Sin often looks very attractive. Eg. Premarital sex and promiscuity is glamourised in all forms of media, notably the movies, and music and poetry as well. Why does God allow sin to look so beautiful and be such a strong temptation?

God allowed choices so that He could be glorified when we choose the right thing. Hsia Pin used a simple tongue-in-cheek analogy of a man and a woman who are the only inhabitants of a desert island, with absolutely no other temptations - and over the years they just naturally get married since there's no one else around (a la "The Blue Lagoon"). No choice there. But if there're two guys, Man A and Man B, on the island, and the girl has to choose, and she chooses Man A, then Man A is glorified by her choice!
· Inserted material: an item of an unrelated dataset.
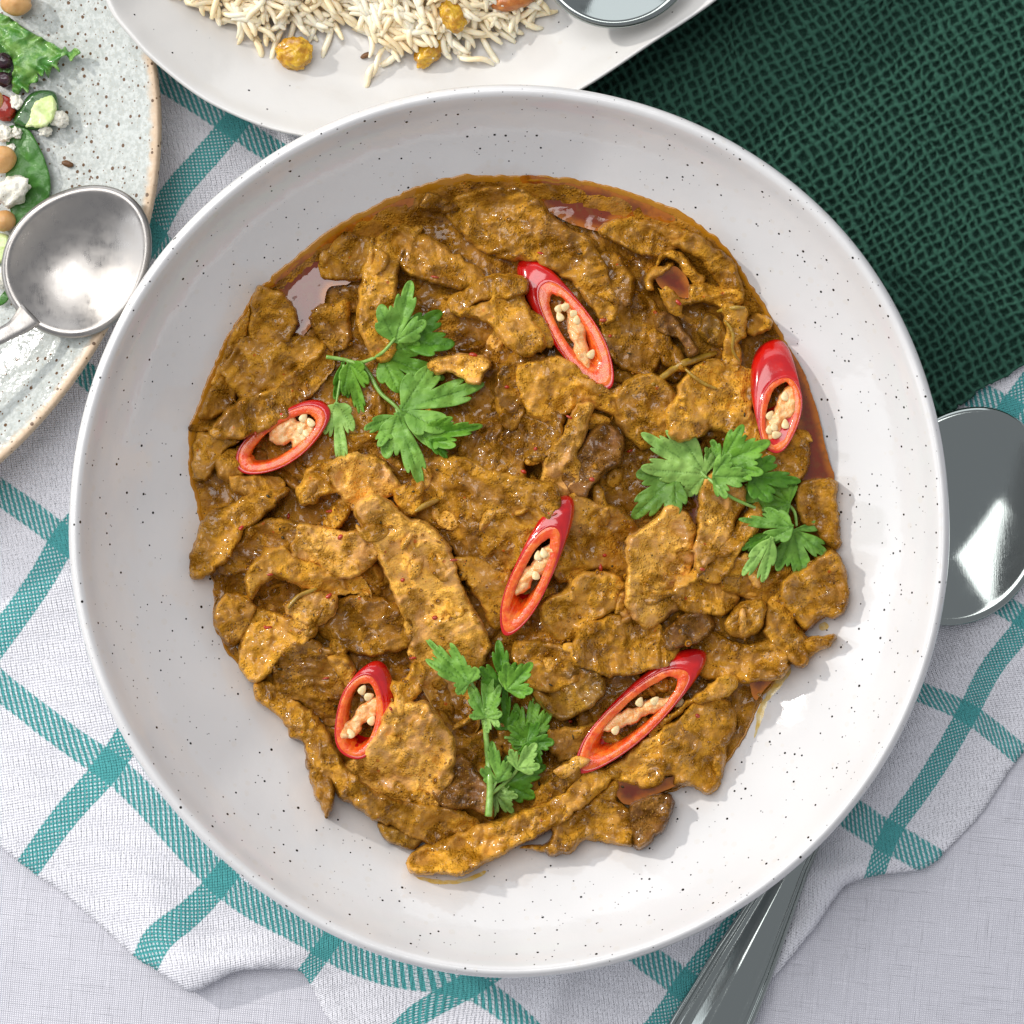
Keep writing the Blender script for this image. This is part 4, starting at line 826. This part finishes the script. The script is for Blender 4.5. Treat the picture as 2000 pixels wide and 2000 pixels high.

In the same way, God would not be glorified if we would automatically choose good, whether because sin were unattractive or if we were 'programmed' to choose good every time. But sin is allowed to look attractive - the Enemy is allowed to paint a picture of how good it looks to us - so that by choosing God anyway, we are demonstrating that we love God more - that He is even more attractive to us, even more beautiful than the sham beauty of temptation, more real.

* * *

In summary, the purpose for which God created us was to shine for Him. So, choose Him! Glorify Him through the decisions that we make in our lives, what we choose to use our lives for. Don't let there be the death in our lives - the loss of hope, of human relationships, of joy and of love - that comes from choosing sin.